WITH so many global political distractions happening at once, like the impeachment of Dilma Rousseff, in Brazil, the Brexit debate in the UK, the EU’s Digital Single Market consultations in full swing at least until autumn, US presidential elections in November, and big sports events scheduled for summer in Europe and Brazil, it was little surprise that WIPO’s SCCR 32 didn’t make earthshattering progress on its agenda, nor definitively decided on what new issues to tackle. The summary of the meeting by the SCCR President, Martín Moscoso, was released yesterday and can be read here.

Broadcasting Treaty and Exceptions and Limitations

The two main items on the SCCR agenda are a possible Broadcasting Treaty (BCT) and discussions on Exceptions and Limitations (E&L). Having discussed the BCT for 20 years already, the WIPO Member State delegations have got into a cycle of posturing and jockeying for position in anticipation of the necessary political will (sooner or later) to conclude the treaty.

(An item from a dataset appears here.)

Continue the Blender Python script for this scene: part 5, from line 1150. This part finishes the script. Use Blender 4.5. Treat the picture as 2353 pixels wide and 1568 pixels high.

This is all very well, but the risk for publishers and the wider copyright community is that delegations with no discernible stake in a Broadcasting Treaty may be tempted to use it as a bargaining chip to strengthen their position on other copyright agenda items, notably the second E&L issue, which has been on the SCCR agenda since 2008.

The specific E&L areas under discussion involve a possible treaty on library exceptions and a legal instrument on exceptions in the field of research and education, as well as for the benefit of persons with “other disabilities” (i.e. people with other-than-print disabilities, such as hearing or other sensory, cognitive or motor disabilities).

The highlight of these discussions was a monumental opus by Professor Daniel Seng, from Singapore, who was commissioned by WIPO to compare exceptions in the field of education across 188 Member States. He used the WIPO database to accomplish the colossal task. His draft study (which looks at 136 states so far) is very even-handed and notes, among other things, that for multiple copying for educational uses, the payment of copy fees is a regular feature of exceptions or voluntary licensing solutions. The study will now be used by the President of the SCCR to compile a list of education-related exception categories that will be used to guide discussions at SCCR 33, in November 2016 (assuming that the WIPO Assemblies in October don’t direct otherwise).

New topics

A variety of new topics were discussed, although nothing was decided. One was a wide-ranging paper – presented by Brazil and the Latin American and Caribbean Group (GRULAC) countries – focusing on issues associated with digital rights management.

The resale right for works of fine art is another prospective agenda item for deliberation by the SCCR going forward, as is the notion that IP should promote development, which led some delegations to assert that WIPO should contribute more to the UN Sustainable Development Goals, which are being hammered out this year. The UN SDGs are natural discussion fodder for the October WIPO Assemblies.

The SCCR schism and “fair use”

While the tone of negotiations and deliberations was suitably diplomatic, large divisions remain in the SCCR, mainly between developed and developing countries over the merits of copyright protection and the sensible scope of exceptions allowable or to be mandated internationally. In addition, many NGOs in the room strongly advocated the rollout of US-style “fair use” to every corner of the world.

The meaning of fair use has mutated since about 2004 from a theory that chiefly promoted the re-use of existing works in the creation of new ones, to a doctrine that permits any use of a work that, however tenuously, seems to be in the public interest and can be labelled “transformative”. Mounting pressure from anti-copyright activists embodies the greatest threat to the international IP framework: permanent damage to the concept of an exception remaining an exception, and not becoming the rule.

Beware freefalling ice

In sum, the progress of WIPO’s SCCR is akin to glaciers that may appear to be static and stable, but which occasionally and without warning calve large chunks of freefalling ice into the abyss or onto unsuspecting bystanders. The IPA, however, does not mistake slow progress for the absence of danger. The task at hand is to carefully chart a course avoiding over-broad E&Ls and an internationalized fair use becoming the price of a BCT – a meagre but welcome trophy for some, but certainly not crucial to the IPA’s constituency.